As part of BFI Southbank’s ‘European Connections’ season of British productions of classic plays from elsewhere in Europe, John Wyver is chairing a panel on Tuesday 5 March to explore questions about European drama and co-productions today. Panellists will be All4’s Walter Presents supremo Walter Iuzzolino, writer/producer Stewart Harcourt (who credits include ITV’s Maigret), actor Cherie Lunghi and Beatriz Campos, Head of International Sales at Studiocanal TV. Tickets are available here – and we’ll feature further details about the season in a future post.

Performance Live: The Box Set

On Sunday 17 March the estimable and exceptionally welcoming Battersea Arts Centre (BAC) is organising a one-off all-day showing of the productions in the series Performance Live that BAC co-produced with BBC Television, Arts Council England and various cultural organisations and production companies. There are showings between midday and 9.30pm, and the full programme is downloadable here. Two of the productions that we made for the series will be screened, Winged Bull in the Elephant Case, made with Studio Wayne MacGregor, which is showing at 4pm, and Hofesh Shechter’s Clowns, screened at 7pm. Tickets are free, but should be booked in advance.

‘Working the Film Script: Hidden Production Histories’

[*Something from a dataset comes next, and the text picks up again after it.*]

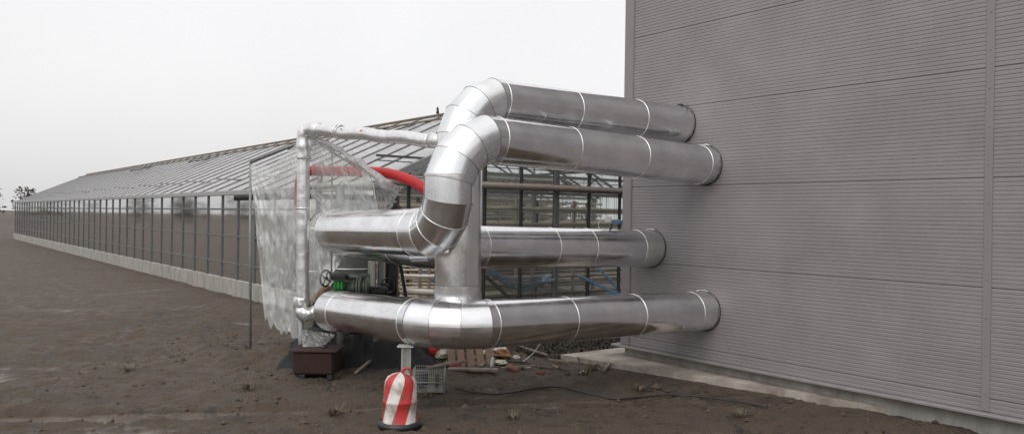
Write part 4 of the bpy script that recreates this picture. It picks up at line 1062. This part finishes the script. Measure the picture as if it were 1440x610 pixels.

On Saturday 23 March John is contributing a paper to a symposium at the Bill Douglas Cinema Museum in Exeter about the hidden labour of those who work with film scripts. Melanie Williams is giving the keynote, titled ‘Script girls, script work: exploring the gendered labour of script supervision’, and John’s paper is about the camera scripts of live cinema presentations of Shakespeare, focussing on one scene from the recent broadcast of the RSC’s Troilus and Cressida. The conference outline summarises the focus of the event like this:

Film studies has increasingly relied upon collaborative models of authorship to avoid overly romantic notions of cultural production. Recent production studies and feminist film historiographies strategically distinguish the work of academically marginalised agents from within their respective networks. Various scripts bear the marks of this collaborative process. Symposium speakers will respond to recent developments in the field and debate case studies which demonstrate how scripting (broadly understood) has involved underappreciated efforts to share or silo time, energy and artistic expertise within hierarchical or communal production scenarios.

Tickets for the symposium are available here.

RSC Live from Stratford-upon-Avon: As You Like It

Wednesday 17 April is the date for the next RSC live cinema broadcast in Britain, when Kimberley Sykes’ totally delightful production of As You Like It will be beamed to more than 500 cinemas. Details and tickets are available here, and we’ll highlight more about this in the coming weeks. These broadcasts are not Illuminations productions, but John Wyver produces them for the RSC. While you’re waiting, take a look at the RSC’s new season trailer:

Matthew Bourne’s Swan Lake in Cinemas

Tuesday 21 May is the UK release date for the new screen version, produced by Illuminations and New Adventures, of Matthew Bourne’s glorious and greatly loved interpretation of the classic ballet. We’ll feature more details of this in future posts, but for the present there is information here together with a click-through to cinemas to purchase tickets.

Screening the Royal Shakespeare Company published

Lastly, here’s advance notice of the publication date for the book that John Wyver has been working on over the past couple of years. Screening the Royal Shakespeare Company: A Critical History is a study of film and television adaptations of stage productions by the RSC and by previous forms of the company from 1910 to the present. The book is published by Bloomsbury as part of The Arden Shakespeare series on Thursday 13 June.

We’ll do our best to keep this list of forthcoming attractions updated at the start of each month.